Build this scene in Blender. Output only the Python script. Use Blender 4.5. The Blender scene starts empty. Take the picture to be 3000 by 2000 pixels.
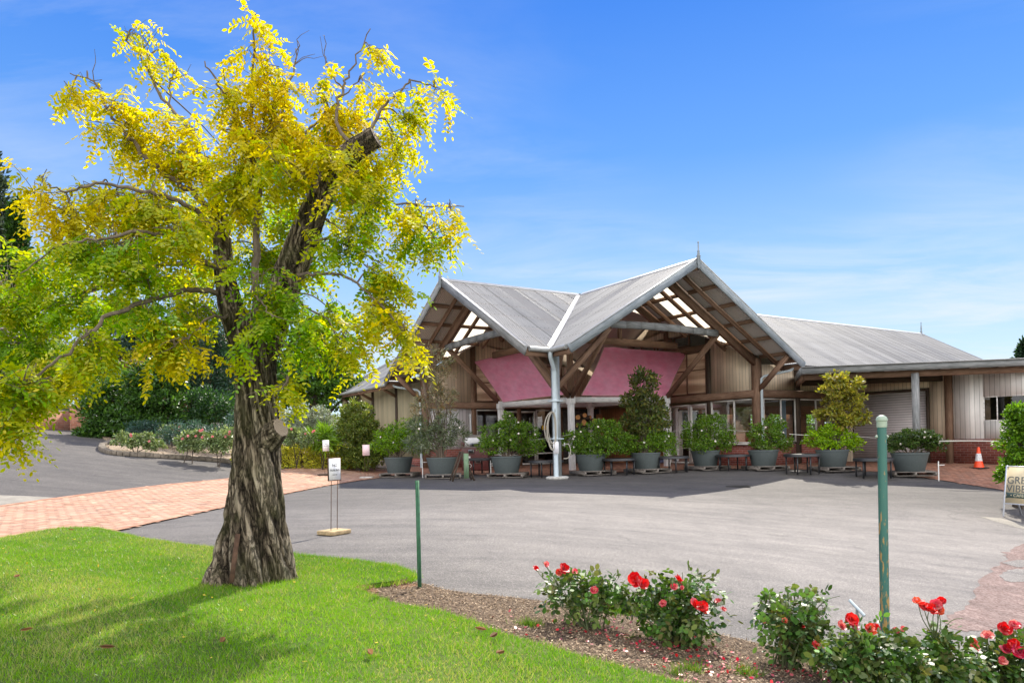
import bpy, math, random
import numpy as np
from mathutils import Vector, Matrix
RNG = np.random.default_rng(11); random.seed(11)
SC = bpy.context.scene; COL = SC.collection
# ------------------------------------------------------------------ camera model (photo measured on a 3000 x 2000 grid)
F, CX, CY, ROLL, PITCH, EYE = 2065.4, 1500.0, 1283.0, -0.0232, 0.0024, 1.2
_fw, _rt, _up = np.array([0., 1, 0]), np.array([1., 0, 0]), np.array([0., 0, 1])
_f2 = _fw*math.cos(PITCH)+_up*math.sin(PITCH); _u2 = _up*math.cos(PITCH)-_fw*math.sin(PITCH)
AR = _rt*math.cos(ROLL)+_u2*math.sin(ROLL); AU = _u2*math.cos(ROLL)-_rt*math.sin(ROLL); AF = _f2
CAM = np.array([0., 0, EYE])
def ray(px, py): return (px-CX)/F*AR+(CY-py)/F*AU+AF
def AT(px, py, Y):
    d = ray(px, py); return CAM+d*(Y/d[1])
def proj(p):
    d = np.asarray(p, float)-CAM; return (CX+F*d@AR/(d@AF), CY-F*d@AU/(d@AF))
# ------------------------------------------------------------------ terrain
def gz(X, Y):
    X = np.asarray(X, float); Y = np.asarray(Y, float)
    d = -.886*(X+4.2)+.4635*(Y-28)
    w = .8
    up = w*np.log1p(np.exp(np.clip(d/w, -30, 30)))
    zl = .155*np.minimum(up, 26)
    xr = np.log1p(np.exp(np.clip(X/.8, -30, 30)))*.8
    zr = -.0105*np.minimum(xr, 16)*np.clip(np.log1p(np.exp(np.clip((23.3-Y)/.6, -30, 40)))*.6, 0, 20.5)
    return zl+zr
def G(px, py, dz=0.):
    d = ray(px, py); t0 = 1.
    t = 1.0; prev = None
    while t < 90:
        p = CAM+d*t
        f = p[2]-(gz(p[0], p[1])+dz)
        if f <= 0:
            a, b = prev, t
            for _ in range(40):
                m = (a+b)/2; p = CAM+d*m
                if p[2]-(gz(p[0], p[1])+dz) > 0: a = m
                else: b = m
            p = CAM+d*b
            return np.array([p[0], p[1], float(gz(p[0], p[1]))])
        prev = t; t += .05
    p = CAM+d*60
    return np.array([p[0], p[1], float(gz(p[0], p[1]))])
def onG(x, y, dz=0.): return np.array([x, y, float(gz(x, y))+dz])
def atY(px, Y, dz=0.):
    """ground point under image column px at depth Y"""
    x = (px-CX)/F*Y; return onG(x, Y, dz)
# ------------------------------------------------------------------ scene helpers
def tag(o, label=None, cat=None, group=None, kind=None):
    if label: o['label'] = label
    if cat: o['category'] = cat
    if group: o['group'] = group
    if kind: o['kind'] = kind
    return o
def empty(name, loc=(0, 0, 0), rz=0., label=None, cat=None, group=None):
    o = bpy.data.objects.new(name, None); COL.objects.link(o)
    o.location = [float(v) for v in loc]; o.rotation_euler = (0, 0, rz); o.empty_display_size = .2
    return tag(o, label, cat, group)
def kids(o): return [c for c in bpy.data.objects if c.parent == o]
def copy_tree(o, parent=None):
    c = o.copy(); COL.objects.link(c)
    if parent: c.parent = parent
    for ch in kids(o): copy_tree(ch, c)
    return c
def make_mesh(name, V, loops, starts, totals, mat, parent=None, smooth=False, uv=None, col=None, loc=None):
    me = bpy.data.meshes.new(name)
    V = np.asarray(V, np.float32).reshape(-1, 3)
    loops = np.asarray(loops, np.int32).ravel()
    me.vertices.add(len(V)); me.vertices.foreach_set('co', V.ravel())
    me.loops.add(len(loops)); me.loops.foreach_set('vertex_index', loops)
    me.polygons.add(len(starts)); me.polygons.foreach_set('loop_start', np.asarray(starts, np.int32))
    me.polygons.foreach_set('loop_total', np.asarray(totals, np.int32))
    if smooth: me.polygons.foreach_set('use_smooth', np.ones(len(starts), bool))
    if uv is not None:
        l = me.uv_layers.new(name='UV'); l.data.foreach_set('uv', np.asarray(uv, np.float32).ravel())
    if col is not None:
        a = me.attributes.new('Col', 'FLOAT_COLOR', 'POINT')
        c = np.ones((len(V), 4), np.float32); c[:, :3] = col; a.data.foreach_set('color', c.ravel())
    me.update(calc_edges=True); me.validate()
    o = bpy.data.objects.new(name, me); COL.objects.link(o)
    if mat: me.materials.append(mat)
    if parent: o.parent = parent
    if loc is not None: o.location = [float(v) for v in loc]
    return o
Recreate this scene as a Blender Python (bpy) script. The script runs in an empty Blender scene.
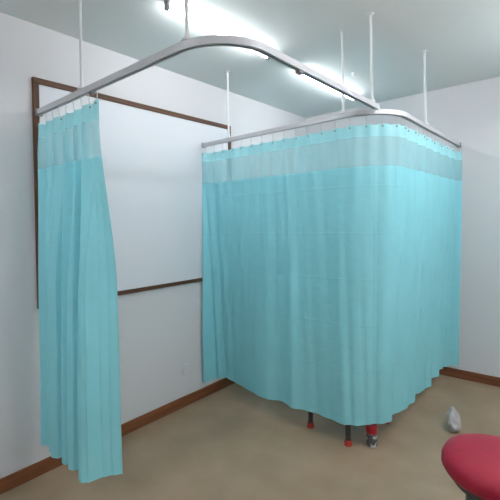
┄┄┄┄┄┄
→ Problem details
Make an exact copy of the records above, with the pictures left out.

→ Task answer
Build this scene in Blender. Output only the Python script. Use Blender 4.5. The Blender scene starts empty. Take the picture to be 3000 by 2000 pixels.
import bpy, math, random
import numpy as np
from mathutils import Vector, Matrix
RNG = np.random.default_rng(11); random.seed(11)
SC = bpy.context.scene; COL = SC.collection
# ------------------------------------------------------------------ camera model (photo measured on a 3000 x 2000 grid)
F, CX, CY, ROLL, PITCH, EYE = 2065.4, 1500.0, 1283.0, -0.0232, 0.0024, 1.2
_fw, _rt, _up = np.array([0., 1, 0]), np.array([1., 0, 0]), np.array([0., 0, 1])
_f2 = _fw*math.cos(PITCH)+_up*math.sin(PITCH); _u2 = _up*math.cos(PITCH)-_fw*math.sin(PITCH)
AR = _rt*math.cos(ROLL)+_u2*math.sin(ROLL); AU = _u2*math.cos(ROLL)-_rt*math.sin(ROLL); AF = _f2
CAM = np.array([0., 0, EYE])
def ray(px, py): return (px-CX)/F*AR+(CY-py)/F*AU+AF
def AT(px, py, Y):
    d = ray(px, py); return CAM+d*(Y/d[1])
def proj(p):
    d = np.asarray(p, float)-CAM; return (CX+F*d@AR/(d@AF), CY-F*d@AU/(d@AF))
# ------------------------------------------------------------------ terrain
def gz(X, Y):
    X = np.asarray(X, float); Y = np.asarray(Y, float)
    d = -.886*(X+4.2)+.4635*(Y-28)
    w = .8
    up = w*np.log1p(np.exp(np.clip(d/w, -30, 30)))
    zl = .155*np.minimum(up, 26)
    xr = np.log1p(np.exp(np.clip(X/.8, -30, 30)))*.8
    zr = -.0105*np.minimum(xr, 16)*np.clip(np.log1p(np.exp(np.clip((23.3-Y)/.6, -30, 40)))*.6, 0, 20.5)
    return zl+zr
def G(px, py, dz=0.):
    d = ray(px, py); t0 = 1.
    t = 1.0; prev = None
    while t < 90:
        p = CAM+d*t
        f = p[2]-(gz(p[0], p[1])+dz)
        if f <= 0:
            a, b = prev, t
            for _ in range(40):
                m = (a+b)/2; p = CAM+d*m
                if p[2]-(gz(p[0], p[1])+dz) > 0: a = m
                else: b = m
            p = CAM+d*b
            return np.array([p[0], p[1], float(gz(p[0], p[1]))])
        prev = t; t += .05
    p = CAM+d*60
    return np.array([p[0], p[1], float(gz(p[0], p[1]))])
def onG(x, y, dz=0.): return np.array([x, y, float(gz(x, y))+dz])
def atY(px, Y, dz=0.):
    """ground point under image column px at depth Y"""
    x = (px-CX)/F*Y; return onG(x, Y, dz)
# ------------------------------------------------------------------ scene helpers
def tag(o, label=None, cat=None, group=None, kind=None):
    if label: o['label'] = label
    if cat: o['category'] = cat
    if group: o['group'] = group
    if kind: o['kind'] = kind
    return o
def empty(name, loc=(0, 0, 0), rz=0., label=None, cat=None, group=None):
    o = bpy.data.objects.new(name, None); COL.objects.link(o)
    o.location = [float(v) for v in loc]; o.rotation_euler = (0, 0, rz); o.empty_display_size = .2
    return tag(o, label, cat, group)
def kids(o): return [c for c in bpy.data.objects if c.parent == o]
def copy_tree(o, parent=None):
    c = o.copy(); COL.objects.link(c)
    if parent: c.parent = parent
    for ch in kids(o): copy_tree(ch, c)
    return c
def make_mesh(name, V, loops, starts, totals, mat, parent=None, smooth=False, uv=None, col=None, loc=None):
    me = bpy.data.meshes.new(name)
    V = np.asarray(V, np.float32).reshape(-1, 3)
    loops = np.asarray(loops, np.int32).ravel()
    me.vertices.add(len(V)); me.vertices.foreach_set('co', V.ravel())
    me.loops.add(len(loops)); me.loops.foreach_set('vertex_index', loops)
    me.polygons.add(len(starts)); me.polygons.foreach_set('loop_start', np.asarray(starts, np.int32))
    me.polygons.foreach_set('loop_total', np.asarray(totals, np.int32))
    if smooth: me.polygons.foreach_set('use_smooth', np.ones(len(starts), bool))
    if uv is not None:
        l = me.uv_layers.new(name='UV'); l.data.foreach_set('uv', np.asarray(uv, np.float32).ravel())
    if col is not None:
        a = me.attributes.new('Col', 'FLOAT_COLOR', 'POINT')
        c = np.ones((len(V), 4), np.float32); c[:, :3] = col; a.data.foreach_set('color', c.ravel())
    me.update(calc_edges=True); me.validate()
    o = bpy.data.objects.new(name, me); COL.objects.link(o)
    if mat: me.materials.append(mat)
    if parent: o.parent = parent
    if loc is not None: o.location = [float(v) for v in loc]
    return o
Recreate this scene as a Blender Python (bpy) script. The script runs in an empty Blender scene.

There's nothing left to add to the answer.